I think the BBC actually means well with all this, and its presenters and compilers probably don’t think that they’re falsifying history. I’m sure they genuinely believe that they’re uncovering previously hidden aspects of the British past. I think projecting the presence of Black people back into the past is part of an attempt to deal with the continuing racist attitude towards Black and Asian Brits that still sees them as foreign, even though they have now been here for three generations. And a smaller number will have been here for much longer.

But I also think that the Beeb is also prepared to falsify history in this direction as well simply to make a programme. Back around 2003/4 the Beeb screened a series about the way modern artists and musicians were taking inspiration from the Psalms of the Bible. In one edition, feminist icon Germaine Greer went to Jamaica to meet the Rastafarian musicians, who sang the Psalms in the origin Amharic, according to the Radio Times.

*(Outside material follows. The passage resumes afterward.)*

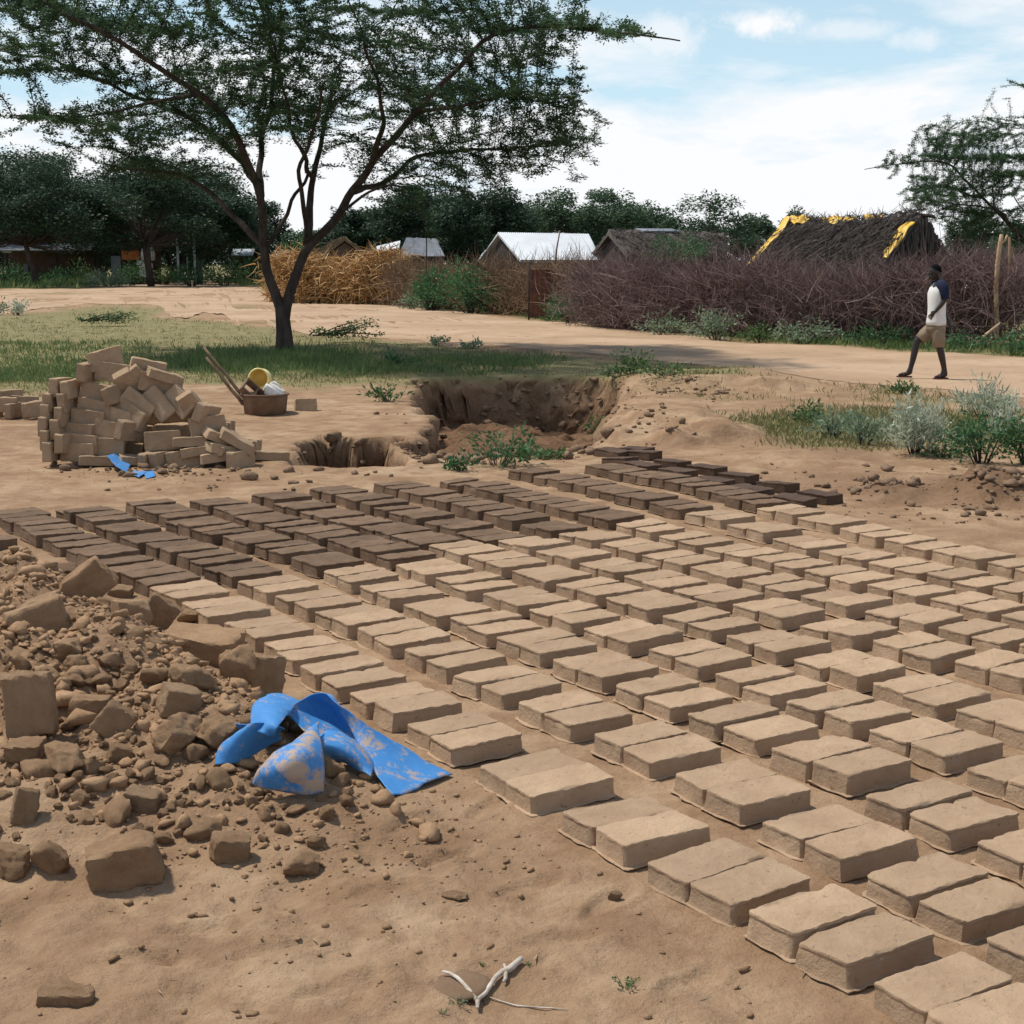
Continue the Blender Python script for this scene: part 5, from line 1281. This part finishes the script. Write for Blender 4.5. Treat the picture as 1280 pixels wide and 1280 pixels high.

Historically, this is nonsense. The Psalms were originally written, like almost all of the Tanakh, the Christian Old Testament, in Hebrew. Hence its alternative name of Hebrew Bible. It very definitely wasn’t written in Amharic, which is the modern Ethiopian language of the Amhara people. But Rastafarianism is based on the worship of Haile Selassie, the late emperor of Ethiopia, as the Lion of Judah and Black messiah. Hence, presumably, the insistence that the Psalms were written in Amharic. It seems to me that the Beeb obtained the cooperation of the Rastafarian musos for the programme on the understanding that the programme would be presented from their theological point of view. If they contradicted the assertion that the Psalms were written in Amharic, a language that didn’t exist when the Psalms were actually composed, then no programme. And so the Beeb and the Radio Times published this piece of historical nonsense.

I think a similar process may also be working behind the Horrible Histories and similar programmes present long held myths as facts about the Black past. I don’t know, but I think some of them might be made in collaboration with Black groups and individuals, who passionately believe these falsehood. The Beeb wants to make these programmes and include the views of Blacks themselves. These individuals insist on the inclusion of these myths, which the Beeb won’t challenge because its researchers don’t know that their myths, and the organisation is afraid of these organisations denouncing them as racists if they ignore these long-held Black views.

There are some excellent books and materials on Black British history out there. Three I’ve come across are Gretchen Herzen’s Black England – Life Before Emancipation, the collection Under the Imperial Carpet – Essays in Black History, edited by Rainer Lotz and Ian Pegg, and Our Children Free and Happy – Letters from Black Settlers in Africa, edited by Christopher Fyfe and published by Edinburgh University press. But there is an awful lot of myth and falsehoods as well.

However well meant, these need to be rejected as falsehoods, even if they’re told as truth by the Beeb.